It’s Friday and I’m gearing up to period 6 of a full teaching day as my energetic Year 7 class from period 5 frantically romp around the room indiscriminately throwing Bunsen Burners, mats and tripods into the wrong cupboards. I sigh. That’s a job for me later. I cut my losses; so out they go. I can hear my “challenging” KS4 class whose interpretation of “line up” is gathering in loud, boisterous groups prepare to enter. Their voices are raised and some of the boys are pushing each other and pulling on each other’s bags, to the resounding shouts of “Wey!” You get the picture!

Last week’s Friday lesson with this group can only be described as a disaster. Never having taught dissection before I naively assumed it would interest them and maybe engage them. I was wrong. Enough kidney ended up on my ceiling (and in peoples’ hair) to make a pie! And little if any learning took place. So, after that I sought advice from their Head of Year who was really supportive. We discussed a range of strategies and, as she was free last thing on  Friday, she agreed to pop in a couple of times.

So, this time it was going to be different! I had a plan! There was a new seating plan, a calming starter, a new set of expectations and lots of short carefully pitched activities to ensure that there was simply no time to misbehave. But if they still managed to give me the run around, I had a new approach to sanctions too and I was confident my no-nonsense strategy would work. This was it, I meant business.

They barely seemed to notice! If they did, they certainly didn’t care! Nevertheless, I doggedly followed through my plan, kept the lesson flowing (albeit with escalating volume to be heard over the noise) and issued my planned sanctions. I repeatedly made it totally clear what the consequences were, yet up the sanction ladder they climbed. By the end of the lesson half the class were on detentions and I’d had to remove some students too. To add insult to injury as their Head of Year walked through the door my class of screaming banshees converted meekly into angelic cherubs, only to switch back as soon as the door clicked shut behind her. Why did they not listen to me?! Through gritted teeth I still insist they stand behind their chairs to be dismissed; it takes forever, but finally I wave them off with a forced smile. A few minutes later I enter the staffroom at the end of the day, slump down next to an experienced colleague (who teaches the same group maths) and pour my heart out. She replies – “they are all right for me”. It took six words to shatter my world and make me feel like a failure.

Dear Cat,

I really want to tell you; you didn’t fail at all, you won! You didn’t win a resounding victory, or by a landslide, but you definitely won. The moment you won wasn’t on Friday afternoon, no it was the next week: When you made them sit the full detention time with you; when you had the calm and respectful restorative conversations with those students; when you chased the students who didn’t attend; when you escalated it to the next level with the ones who missed their second chance and when you rang home to discuss their behaviour. And do you know what else? You keep on winning, just a little bit every day.
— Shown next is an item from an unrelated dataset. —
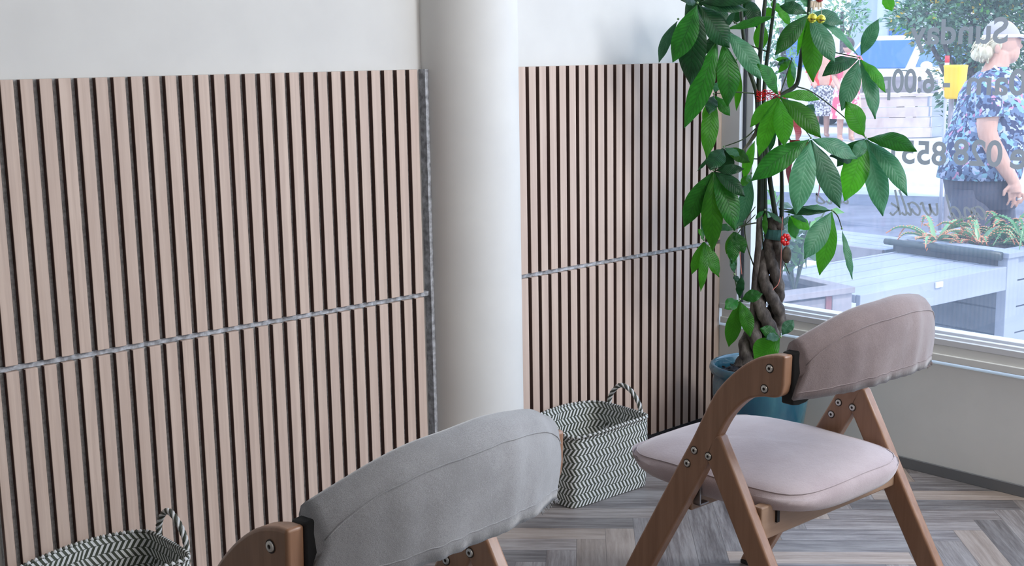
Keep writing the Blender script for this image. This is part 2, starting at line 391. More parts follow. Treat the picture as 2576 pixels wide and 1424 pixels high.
# ------------------------------------------------------------------ folding chair
def bent(pts, r=.01): return pts
def make_chair(name, M_cov, M_seat, lab):
    root = empty(name); tag(root, lab, 'chair')
    T = .027
    outer = [(-.178, .690), (-.150, .688), (-.111, .675), (-.066, .644), (-.020, .596), (.014, .538), (.040, .488), (.082, .415), (.124, .341), (.225, .159), (.303, .010)]
    inner = [(.247, .010), (.145, .190), (.062, .335), (.005, .436), (-.024, .503), (-.054, .553), (-.092, .590), (-.125, .603), (-.155, .607), (-.170, .615), (-.176, .635)]
    def sm(P_): return [tuple(p) for p in [(v.x, v.y) for v in catmull([(a, c, 0) for a, c in P_], 4)]]
    arm_poly = sm(outer)+sm(inner)
    for s in (-1, 1):
        x0 = s*.26; x1 = s*(.26-T)
        q = MB(); q.prism(arm_poly, x0, x1, lambda x, y, z: (x, y, z)); arm = q.build('arm_and_front_leg', M_beech, root, bevel=.005, bseg=3, autos=45)
        # rear leg
        q = MB(); leg = [(-.247, .010), (-.102, .261), (.001, .447), (.006, .462), (.0, .478), (-.012, .498), (-.020, .507), (-.030, .503), (-.069, .433), (-.153, .277), (-.302, .010)]
        q.prism(leg, x0-s*.0, x1-s*.0, lambda x, y, z: (x, y, z)); lg = q.build('rear_leg', M_beech, root, bevel=.005, bseg=3, autos=45)
        def screw(par, y, z):
          for side in (1, -1):
            q = MB()
            for sd in (side,):
                xs = x0 if sd == 1 else x1; dx = s*sd
                def ring(r, d, n=20): return [(xs+dx*d, y+r*math.cos(2*math.pi*k/n), z+r*math.sin(2*math.pi*k/n)) for k in range(n)]
                seq = [(.0088, .0002), (.0088, .0009), (.0072, .0010), (.0066, .0024), (.0030, .0027), (.0028, .0012)]
                base = len(q.f); ids = q.grid([ring(r_, d_) for r_, d_ in seq], 0, closed=True)
                for fi in range(base, base+60): q.m[fi] = 1 if fi < base+40 else 0
                q.face(ids[-1], 1)
                break
            q.build('screw', [M_screw, M_hole], par, autos=40)
        screw(arm, -.145, .662); screw(arm, -.134, .621); screw(arm, .034, .463); screw(arm, .052, .432); screw(lg, -.002, .459)
        q = MB(); q.box((min(x0, x1)+.002, .247, 0), (max(x0, x1)-.002, .303, .0101)); q.build('foot_pad', M_rubber, root, bevel=.002)
        q = MB(); q.box((min(x0, x1)+.002, -.302, 0), (max(x0, x1)-.002, -.247, .0101)); q.build('foot_pad', M_rubber, root, bevel=.002)
    # rails
    q = MB(); q.box((-.2335, -.113, .306), (.2335, -.090, .374)); q.build('rear_rail', M_beech_rail, root, bevel=.003)
    q = MB(); q.box((-.2335, .062, .322), (.2335, .082, .372)); fr = q.build('front_rail', M_beech_rail, root, bevel=.003)
    q = MB(); q.box((-.228, .045, .335), (-.224, .085, .385)); q.box((-.228, .045, .335), (-.200, .060, .339)); q.tube([(-.2300, .065, .352), (-.221, .065, .352)], .006, 10); q.build('hinge_bracket', M_steel, root, bevel=.0006)
    q = MB(); q.box((-.19, -.118, .335), (-.182, -.1125, .372)); q.build('strap', M_black, root)
    # seat cushion : rounded squircle
    rows = []; N = 72
    def seat_ring(k, zc, zoff=0):
        R_ = []
        for j in range(N):
            a = 2*math.pi*j/N; c, s_ = math.cos(a), math.sin(a); n_ = 5.6
            r = (abs(c)**n_+abs(s_)**n_)**(-1/n_)
            x = .2225*k*c*r; y = .226*k*s_*r
            if y < 0: x *= 1-.05*(-y/.225)
            y2 = .058+y + (.016*(1-(x/.23)**2) if y > 0 else -.014*(1-(x/.23)**2))
            wob = noise.noise(Vector((x*9, y*9, zc*4)))*.0025+noise.noise(Vector((x*30+y*22, y*8-x*5, 2)))*.0012*(1 if k < .85 else 0)
            dip = -.006*math.exp(-((x/.12)**2+((y2-.04)/.13)**2))
            fd = -.002*max(0, (y2-.18)/.1)
            cf = min(1, abs(x/.22)*abs(y/.22))**2.2
            fr_ = max(0, (y/.226-.55)/.45)
            if zc < .385: wob += .016*cf+.012*fr_*k
            else: wob += -.010*cf*k+.010*(1-k)*(1-k*.3)
            R_.append((x, y2, zc+(wob+dip*(zc > .39))+fd))
        return R_
    for k, z in [(.0, .350), (.55, .350), (.90, .350), (.965, .354), (.99, .364), (1.0, .378), (.995, .388), (.975, .3965), (.94, .402), (.85, .408), (.7, .413), (.5, .417), (.3, .419), (.12, .420), (.0, .420)]:
        rows.append(seat_ring(max(k, .002), z))
    q = MB(); q.grid(rows, closed=True, capped=True); st = q.build('seat', M_seat, root, smooth=True)
    q = MB(); q.tube([Vector(p)+Vector((0, 0, .0006)) for p in seat_ring(.962, .3995)]+[Vector(seat_ring(.962, .3995)[0])], .0013, 6); q.build('seat_seam', M_seat, st, smooth=True)
    # backrest: black ply shell and fabric cover
    def yb(x): return -.166-.078*(1-abs(x/.252)**2.3)
    def shell(xa, xb, z0f, z1f, th, n=40, off=0.0):
        rows = []
        for i in range(n+1):
            x = xa+(xb-xa)*i/n; y = yb(x)+off; z0, z1 = z0f(x), z1f(x)
            rows.append([(x, y, z0), (x, y+th, z0), (x, y+th, z1), (x, y, z1)])
        return rows
    q = MB(); q.grid(shell(-.2338, .2338, lambda x: .620-.028*min(1, max(0, (-x-.185)/.03)), lambda x: .690+.050*(1-(x/.235)**2), .026, off=0.0), closed=True, capped=True); q.build('back_shell', M_black, root, bevel=.003, autos=40)
    rows = []; n = 64
    for i in range(n+1):
        u_ = i/n; x = -.2175+.452*u_
        # cover: ends lean a little, thickest in the middle
        ztop = .7035+.066*(1-abs((x-.005)/.238)**2.6)+.002*noise.noise(Vector((x*14, 0, 0)))
        zbot = .603+.012*math.sin(math.pi*u_)+.0025*noise.noise(Vector((x*60, 3, 0)))-(.008*max(0, u_-.9)/.1)
        th = .052-.012*abs(2*u_-1)**2
        y = yb(x)-.010
        end = min(1, min(u_, 1-u_)/.035+.35)
        R_ = []
        cs = .80-.20*math.exp(-u_/.05)-.10*math.exp(-(1-u_)/.04)
        prof = [(.0, 0.0), (0.0, .12), (-.003, .3), (-.004, .5), (-.002, .86*cs), (.002, cs), (.008, cs+(1-cs)*.5), (.018, cs+(1-cs)*.84), (.030, 1.0), (.040, .985), (.050, .93), (.056, .82), (.054, .5), (.050, .2), (.046, 0), (.040, .02), (.036, .3), (.010, .3), (.006, .02)]
        for a, c_ in prof:
            yy = y+a*(th/.052)
            zz = zbot+(ztop-zbot)*c_
            if c_ < .85 and a < .005: yy += .0035*noise.noise(Vector((x*26, zz*9, 5)))
            lx = x+(.018*c_ if u_ < .02 else 0)*0 - .022*(1-c_)*max(0, 1-u_/.06)*0 + .016*(c_-.4)*max(0, (u_-.93)/.07)
            el = max(0, 1-u_/.12); lx -= .020*el*(1-min(1, c_/.6)); yy += .016*el*(1-min(1, c_/.7))
            if c_ > cs+.01: lx -= .006*el
            R_.append((lx, yy, zz))
        rows.append(R_)
    q = MB(); q.grid(rows, closed=True, capped=True); cov = q.build('back_cover', M_cov, root, smooth=True)
    q = MB(); q.tube([(r[5][0], r[5][1]-.0006, r[5][2]) for r in rows], .0011, 6); q.build('cover_seam', M_cov, cov, smooth=True)
    q = MB(); q.tube([(r[1][0], r[1][1]-.0004, r[1][2]) for r in rows], .0009, 6); 
    r2 = random.Random(5)
    for k in range(60):
        R_ = rows[int(n*(.80+.19*r2.random()))]; p0 = Vector(R_[0]); q.tube([p0, p0+Vector((r2.uniform(-.003, .003), -.001, -r2.uniform(.002, .007)))], .0004, 4)
    q.build('hem_stitching', M_cov, cov, smooth=True)
    return root
ch = make_chair('folding_chair', M_mauve, cloth('pale lilac seat velour', (.40, .325, .335), (.48, .405, .415)), 'folding wooden chair with mauve velour seat and back, beside the window')
ch.location = (1.1212, -1.0855, 0); ch.rotation_euler = (0, 0, math.radians(-1.6)); ch['group'] = 'folding chairs facing the slatted wall'
ch2 = make_chair('folding_chair', M_grey, M_grey, 'folding wooden chair with grey velour back, nearest the viewer')
ch2.location = (-.0206, -1.1323, 0); ch2.rotation_euler = (0, 0, math.radians(5.36)); ch2['group'] = 'folding chairs facing the slatted wall'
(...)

I really want to tell you that the ‘superpower’ that established teachers seem to have is not really a superpower at all. It’s not the way they talk, or even what they say. It’s also not their job title (although sometimes that helps). Going to watch an established teacher who is renowned for “good behaviour management” won’t help at all, because you won’t see any bad behaviour! Some of the teachers who have it, don’t understand how they got it, and some are even less helpful with comments like “they’re alright for me”. When you meet these people let their comments wash over you. They might be good teachers, but they won’t be good coaches and if they ever move school they’ll be in for a shock!

Attainment of the “superpower” comes from repeated interactions with students, building relationships, showing them respect and forgiving them again and again. But there are lots of things you can do to help accelerate your development of the “superpower”. Be fair in your sanctions, and always be disappointed and not angry when you issue them. Celebrating positives is more important than you realise right now, for every phone call you make to discuss a negative follow it straight up with a phone call to celebrate a positive. It will make you feel better too. But the most important thing though is to always follow through with what you say, certainty (not severity) is the key!

Remember every lesson is a new start for everyone, including you: smile, welcome them in, and don’t assume that this lesson will be like the last. Lots of things affect behaviour and a tremendous amount of it is out of your control. We all know what happens if there is a wasp in the room. Don’t be disappointed if all your persistence doesn’t work straight away, it takes time, but it will work! I promise! Your cape awaits you!